If I could change one thing about the movie it would be the score. Hated it. Plus, it also served to remind me how much I disliked the sound and score of Dunkirk.
I'll also add that I've seen a lot of negativity on Film Twitter about the role of women in the movie, and, while I get where that is coming from, it wasn't my experience at all watching the film.
I'll also add that I've seen a lot of negativity on Film Twitter about the role of women in the movie, and, while I get where that is coming from, it wasn't my experience at all watching the film.
I don't do Twitter, but I've seen the same from a couple of friends on FB, though the (female) friend I saw it with on Friday and I both felt very different. We did agree that there was a whole lot of nudity, but it was all either weirdly sterile and animatronic or framed to make the viewer identify with rather than objectify the nude person -- there was a lot of giant advertising figure nudity, and a lot of painfully close-up, helpless, fragile nudity, and between them all they almost totally de-eroticized everything. And, damn, on a meta level we both loved that in the end the main guy was literally just some random guy (albeit a random guy who showed great grace and courage even after he realized that he was really only a secondary character in someone else's story) and the miracle baby was a woman.
I also really liked that the main guy chose to have the "boring" how-was-your-day chatter when he got home, you know, the stuff women are told men want to avoid at all costs.
Given the little I read beforehand, I went in expecting full-on sex bot objectification which I don't think is what was happening at all.
Holy crap this Harvey Weinstein sexual harassment expose in The New Yorker: [link]

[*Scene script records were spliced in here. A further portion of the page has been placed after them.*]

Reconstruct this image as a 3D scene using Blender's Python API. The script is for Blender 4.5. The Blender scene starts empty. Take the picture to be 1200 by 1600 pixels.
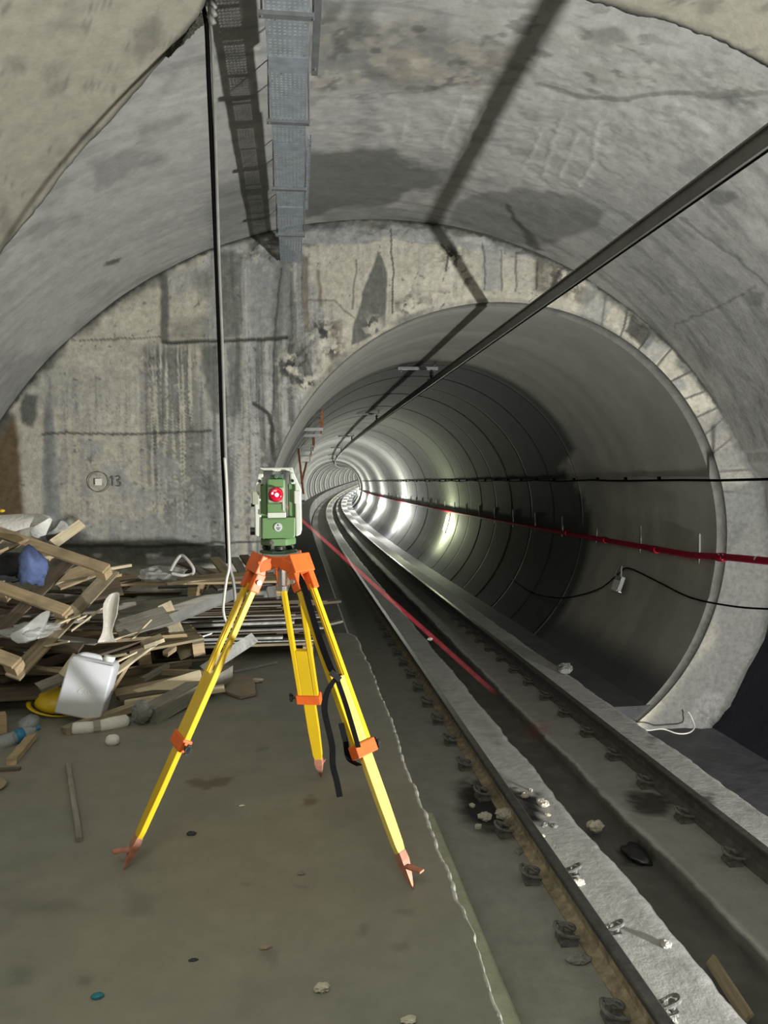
import bpy, bmesh, math, random
import numpy as np
from mathutils import Vector, Matrix

random.seed(7)
SC = bpy.context.scene
COL = SC.collection
PI = math.pi

# ------------------------------------------------------------------ camera
F = 1155.0                      # focal length in pixels of the 1200x1600 frame
VPX, VPY = 460.0, 753.0         # where the track axis vanishes
EYE = 1.62
_roll = math.radians(1.0)
_dy = Vector(((VPX-600)/F, -(VPY-800)/F, -1.0)).normalized()
_up = Vector((-math.sin(_roll), math.cos(_roll), 0))
_up = (_up - _dy*_up.dot(_dy)).normalized()
_dx = _dy.cross(_up)
cam = bpy.data.cameras.new('camera'); cam_o = bpy.data.objects.new('camera', cam); COL.objects.link(cam_o)
cam.sensor_fit = 'VERTICAL'; cam.sensor_height = 36.0; cam.lens = 36.0*F/1600.0
cam.clip_start = 0.05; cam.clip_end = 600
_rot = Matrix((_dx, _dy, _up))   # rows are the world axes seen from the camera
cam_o.matrix_world = Matrix.Translation((0, 0, EYE)) @ _rot.to_4x4()
SC.camera = cam_o

# ------------------------------------------------------------------ light and exposure
SC.view_settings.view_transform = 'Standard'
SC.view_settings.look = 'None'
SC.view_settings.gamma = 1.0
SC.view_settings.exposure = 0.0
SC.view_settings.use_curve_mapping = False
W = bpy.data.worlds.new('world'); SC.world = W; W.use_nodes = True
W.node_tree.nodes['Background'].inputs[0].default_value = (0.62, 0.66, 0.70, 1)
W.node_tree.nodes['Background'].inputs[1].default_value = 0.035

def lamp(name, kind, loc, power, color, target=None, **kw):
    l = bpy.data.lights.new(name, kind); l.energy = power; l.color = color
    for k, v in kw.items(): setattr(l, k, v)
    o = bpy.data.objects.new(name, l); COL.objects.link(o); o.location = loc
    if target is not None:
        o.rotation_euler = (Vector(target)-Vector(loc)).to_track_quat('-Z', 'Y').to_euler()
    return o
# the work floodlight standing low on the right of the track, just outside the photo
lamp('flood_lamp', 'SPOT', (5.1, 0.1, -0.46), 3700, (1.0, 0.985, 0.94), target=(0.0, 5.4, 2.2),
     spot_size=math.radians(128), spot_blend=0.35, shadow_soft_size=0.13)
# unseen fill added for the dim greenish light on the platform
lamp('hall_fill', 'AREA', (-0.5, -0.7, 3.7), 50, (1.0, 0.985, 0.83), target=(-0.2, 2.4, 0.0), shape='RECTANGLE', size=2.6, size_y=1.6, spread=math.radians(140))

# ------------------------------------------------------------------ measuring helpers
def ray(px, py):
    c = Vector(((px-600)/F, -(py-800)/F, -1.0))
    w = Vector((c.dot(_dx), c.dot(_dy), c.dot(_up)))
    return w/w.y
def at(px, py, Y):
    r = ray(px, py)*Y
    return Vector((r.x, Y, r.z+EYE))
def onz(px, py, z=0.0):
    r = ray(px, py); Y = (z-EYE)/r.z
    return Vector((r.x*Y, Y, z))
def projn(P):
    v = P - np.array([0, 0, EYE])
    c = v[:, :1]*np.array(_dx) + v[:, 1:2]*np.array(_dy) + v[:, 2:3]*np.array(_up)
    d = np.maximum(-c[:, 2], 1e-3)
    return np.c_[600+F*c[:, 0]/d, 800-F*c[:, 1]/d]

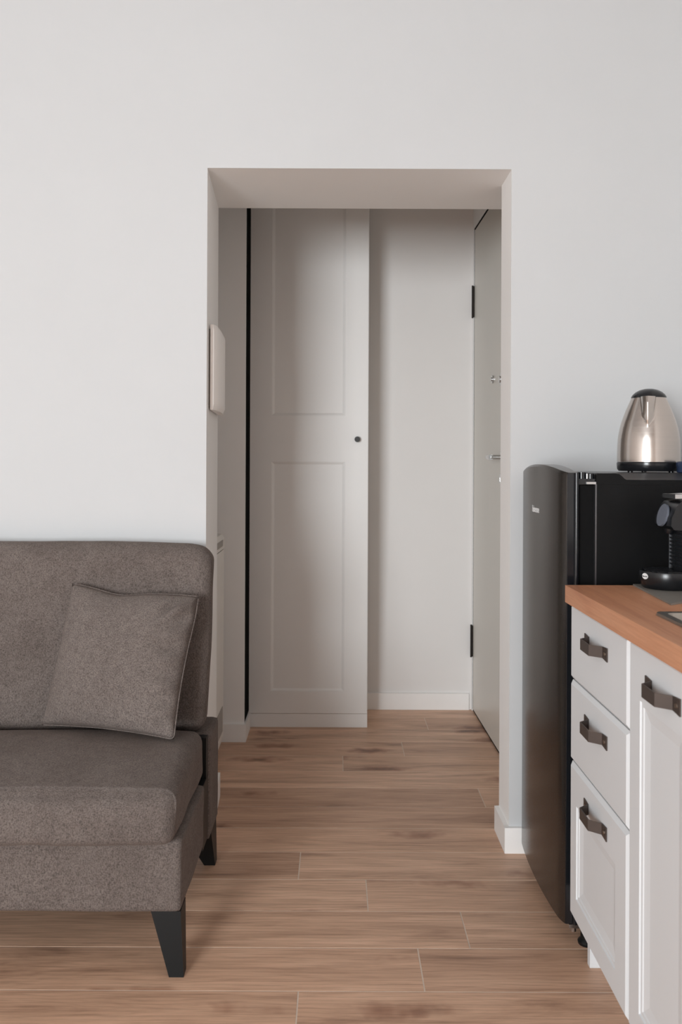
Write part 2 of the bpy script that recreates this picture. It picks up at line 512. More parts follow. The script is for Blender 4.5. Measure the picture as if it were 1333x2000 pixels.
# entrance-door wall: strip over the door, side strip, return to the room wall
DZ = 2.305; DY0, DY1 = 2.98, 3.932
bm = bmesh.new()
def skew(bm, y0, y1, z0, z1, d0=0.0, d1=0.12):
    return prism(bm, [(xdoor(y0)+d0, y0), (xdoor(y0)+d1, y0), (xdoor(y1)+d1, y1), (xdoor(y1)+d0, y1)], z0, z1)
skew(bm, DY0-0.006, YBACK, DZ+0.012, ZHC)
skew(bm, YR, DY0-0.006, 0, ZHC)
skew(bm, DY1+0.008, YBACK, 0, DZ+0.012)
struct('wall_hall_east', bm, M['wall'])
bm = bmesh.new(); skew(bm, DY0-0.006, DY1+0.008, 0.0, DZ+0.0115, 0.055, 0.115)
skew(bm, DY0-0.0055, DY1+0.0075, DZ+0.0015, DZ+0.0115, 0.004, 0.055); skew(bm, DY1+0.0015, DY1+0.0075, 0.009, DZ+0.0015, 0.004, 0.055)
skew(bm, DY0-0.0055, DY1+0.0075, 0.0, 0.0088, 0.006, 0.055)
struct('door_gap_shade', bm, M['black'])  # black bars fill the door gaps so they read as deep shade

# entrance door
bm = bmesh.new(); skew(bm, DY0, DY1, 0.010, DZ, 0.004, 0.05)
dr = struct('door_1', bm, M['door'], 0.002)
for zc in (1.19-(588-903)/1600*3.93, 1.19-(1251-903)/1600*3.93):
    bm = boxes((xdoor(DY1)-0.003, xdoor(DY1)+0.004, DY1-0.004, DY1+0.010, zc-0.074, zc+0.074))
    disc(bm, (xdoor(DY1)-0.005, DY1+0.003, zc-0.078), (0, 0, 1), 0.0042, 0.156, 14)
    mk('hinge', bm, M['hinge'], dr)
def px_y(px): return 0.667*1600/(px-657)
def on_door(px, py):
    y = px_y(px); return y, CAM_H - (py-903-(px-657)*0.0044)/1600*y
y, z = on_door(962.5, 741)
bm = bmesh.new(); disc(bm, (xdoor(y)+0.004, y, z), (-1, 0, 0), 0.017, 0.006, 24); disc(bm, (xdoor(y)-0.002, y, z), (-1, 0, 0), 0.008, 0.004, 20)
mk('peephole', bm, M['chrome'], dr, smooth=True)
y, z = on_door(979, 741)
bm = bmesh.new(); disc(bm, (xdoor(y)+0.004, y, z), (-1, 0, 0), 0.026, 0.008, 28); disc(bm, (xdoor(y)-0.004, y, z), (-1, 0, 0), 0.014, 0.006, 20)
mk('lock_rosette', bm, M['chrome'], dr, smooth=True)
y, z = on_door(981, 893)
bm = bmesh.new(); disc(bm, (xdoor(y)+0.004, y, z), (-1, 0, 0), 0.026, 0.008, 28); disc(bm, (xdoor(y)-0.004, y, z), (-1, 0, 0), 0.009, 0.042, 16)
xx = xdoor(y)-0.046
tube(bm, [(xx, y-0.006, z), (xx, y+0.03, z), (xx+0.002, y+0.08, z), (xx+0.010, y+0.115, z), (xx+0.018, y+0.135, z+0.002)], [0.011, 0.011, 0.010, 0.008, 0.006], 14)
mk('door_handle', bm, M['chrome'], dr, smooth=True)
y, z = on_door(978, 936)
bm = bmesh.new(); disc(bm, (xdoor(y)+0.004, y, z), (-1, 0, 0), 0.022, 0.006, 24); box(bm, xdoor(y)-0.003, xdoor(y)-0.001, y-0.002, y+0.002, z-0.010, z+0.006)
mk('keyhole', bm, M['chrome'], dr, smooth=True)

# baseboards
BT = 0.013
def baseboard(name, bm): return struct(name, bm, M['base'], 0.0025)
bm = bmesh.new()
prism(bm, [(XWEST, YW), (XWEST, YW-BT), (XL+BT, YW-BT), (-0.421+BT, YB+0.012), (-0.421, YB+0.012), (XL, YW)], 0, 0.084)
baseboard('baseboard_left', bm)
bm = bmesh.new()
prism(bm, [(0.60, YW), (0.60, YW-BT), (XR-BT-0.002, YW-BT), (XR-BT-0.002, YR), (XR, YR), (XR, YW)], 0, 0.078)
baseboard('baseboard_right', bm)
baseboard('baseboard_hall', boxes((0.152, xdoor(3.95)-0.012, YBACK-BT, YBACK, 0, 0.079)))
bm = bmesh.new()
prism(bm, [(-0.60, 3.49), (-0.60, 3.49-BT), (PX+0.008, 3.49-BT), (PX+0.008, 3.655), (PX, 3.655), (PX, 3.49)], 0, 0.075)
baseboard('baseboard_pier', bm)

# window behind the camera: frame with a middle mullion around the daylight
wf = struct('window_1', boxes((WX0, WX0+0.03, YSOUTH-0.09, YSOUTH-0.03, WZ0, WZ1), (WX1-0.03, WX1, YSOUTH-0.09, YSOUTH-0.03, WZ0, WZ1),
        (WX0+0.03, WX1-0.03, YSOUTH-0.09, YSOUTH-0.03, WZ0, WZ0+0.03), (WX0+0.03, WX1-0.03, YSOUTH-0.09, YSOUTH-0.03, WZ1-0.03, WZ1)), M['base'])

# ------------------------------------------------------------------ wardrobe in the hall
WY = 3.675
wr = empty('wardrobe', (-0.12, 3.81, 0), 'tall white wardrobe with two framed panels and a small black knob', 'wardrobe')
framed('door', lambda a, b, d: (a, WY-d, b), -0.3945, 0.1445, 0.062, 2.46,
       [(-0.290, 0.040, 0.162, 1.192), (-0.290, 0.040, 1.399, 2.36)], 0.018, M['wardrobe'], wr, chamfer=0.0025, slope=0.012, depth=0.007)
dch = [o for o in COL.objects if o.parent == wr][0]
bm = bmesh.new()
kz = CAM_H-(858-903)/1600*WY; kx = (698-657)/1600*WY
disc(bm, (kx, WY, kz), (0, -1, 0), 0.006, 0.014, 16); disc(bm, (kx, WY-0.012, kz), (0, -1, 0), 0.0125, 0.010, 28)
mk('knob', bm, M['knob'], dch, smooth=True, bevel=0.002)
mk('carcass', boxes((-0.3945, 0.1445, WY+0.020, 3.944, 0.060, 2.46)), M['wardrobe'], wr, bevel=0.001, seg=1)
mk('plinth', boxes((-0.3925, 0.1445, WY+0.004, WY+0.022, 0.0, 0.0605), (0.1265, 0.1445, WY+0.022, 3.944, 0, 0.060), (-0.3925, -0.3745, WY+0.022, 3.944, 0, 0.060)), M['wardrobe'], wr)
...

FYI, it's a really rough read. After the Asia Argento account, I had to physically leave the office and walk it off, trying not to cry. There is also a follow-up article in NYT on the initial break of the story from a few days ago, with various other actresses coming forth with sometimes decades-old history of harassment at the hand of HW (link to the story). I imagine reporters at NYT and The New Yorker knew about each other's stories and timed this as a precision strike to bury the motherfucker once and for all. Hats off to them, and most of all, to the ladies who braved the storm to come public with all this painful history.